In Flanders Fields

In the USA we celebrate Veterans Day on November 11, a legal holiday in honor of all of our veterans who have served in the military, living or dead, current or past. Some restaurants offer a free meal for anyone in uniform or anyone who can show the ID that they were in the service. Of course there are also parades, speeches, prayers for the departed, and other patriotic events.

I remember when I was young that people wore red poppies that were given out by members of the Veterans of Foreign Wars on what was then called Armistice Day, in honor of the original reason for the holiday, the Armistice between the US, Britain, and France with Germany at 1100 AM on 11/11/18, the 11th of November of 1918, the end of “The Great War” or “The War To End All Wars”. The red poppies were worn because of a poem written by John McCrae in 1915 after a battle in The Great War. He had noted that poppies grew quickly around the graves of the fallen. For those who don’t know it, here is the classic poem.

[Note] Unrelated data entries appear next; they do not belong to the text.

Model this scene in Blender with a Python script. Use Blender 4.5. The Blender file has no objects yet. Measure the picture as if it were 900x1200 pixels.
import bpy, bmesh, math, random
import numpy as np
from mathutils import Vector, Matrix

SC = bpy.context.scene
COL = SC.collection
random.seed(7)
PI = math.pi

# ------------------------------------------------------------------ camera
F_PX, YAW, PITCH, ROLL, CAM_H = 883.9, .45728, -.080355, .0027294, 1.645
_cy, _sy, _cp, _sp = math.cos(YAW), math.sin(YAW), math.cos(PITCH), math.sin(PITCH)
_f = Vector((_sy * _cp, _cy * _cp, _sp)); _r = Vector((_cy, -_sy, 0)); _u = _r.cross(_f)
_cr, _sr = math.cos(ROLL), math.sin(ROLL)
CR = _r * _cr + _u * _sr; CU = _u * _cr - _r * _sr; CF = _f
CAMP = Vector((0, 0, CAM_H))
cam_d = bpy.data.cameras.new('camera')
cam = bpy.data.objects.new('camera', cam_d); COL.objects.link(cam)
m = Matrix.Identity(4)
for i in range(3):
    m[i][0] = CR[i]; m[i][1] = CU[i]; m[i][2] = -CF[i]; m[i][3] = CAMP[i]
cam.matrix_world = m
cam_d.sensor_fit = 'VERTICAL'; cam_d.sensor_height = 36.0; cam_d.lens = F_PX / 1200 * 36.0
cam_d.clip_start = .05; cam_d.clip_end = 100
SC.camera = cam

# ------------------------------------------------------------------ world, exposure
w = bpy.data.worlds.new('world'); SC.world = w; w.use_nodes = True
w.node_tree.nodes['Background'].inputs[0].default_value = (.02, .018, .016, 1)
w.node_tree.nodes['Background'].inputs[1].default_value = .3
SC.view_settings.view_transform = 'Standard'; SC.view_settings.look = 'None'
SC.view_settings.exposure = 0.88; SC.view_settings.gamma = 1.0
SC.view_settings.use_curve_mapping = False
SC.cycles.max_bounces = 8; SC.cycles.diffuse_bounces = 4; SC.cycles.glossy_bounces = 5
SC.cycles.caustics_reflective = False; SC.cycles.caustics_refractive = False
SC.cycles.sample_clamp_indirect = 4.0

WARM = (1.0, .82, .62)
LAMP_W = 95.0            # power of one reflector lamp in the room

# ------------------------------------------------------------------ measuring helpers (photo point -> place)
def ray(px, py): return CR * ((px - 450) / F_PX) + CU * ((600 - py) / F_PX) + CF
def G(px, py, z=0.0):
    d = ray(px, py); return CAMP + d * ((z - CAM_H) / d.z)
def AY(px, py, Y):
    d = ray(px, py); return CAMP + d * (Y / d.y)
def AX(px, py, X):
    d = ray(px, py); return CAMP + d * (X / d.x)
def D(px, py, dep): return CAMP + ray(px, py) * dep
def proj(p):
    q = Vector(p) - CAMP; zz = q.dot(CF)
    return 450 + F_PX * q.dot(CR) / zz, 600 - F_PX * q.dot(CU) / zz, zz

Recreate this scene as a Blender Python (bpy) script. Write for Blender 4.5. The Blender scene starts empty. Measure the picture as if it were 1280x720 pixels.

In Flanders fields the poppies blow
Between the crosses, row on row,
That mark our place; and in the sky
The larks, still bravely singing, fly
Scarce heard amid the guns below.

We are the Dead. Short days ago
We lived, felt dawn, saw sunset glow,
Loved and were loved, and now we lie
In Flanders fields.

Take up our quarrel with the foe:
To you from failing hands we throw
The torch; be yours to hold it high.
If ye break faith with us who die
We shall not sleep, though poppies grow
In Flanders fields.

Whether you call the holiday Armistice Day, Veterans Day, or Remembrance Day, be sure to honor those who have served their countries, not only on the holiday, but every day of the year.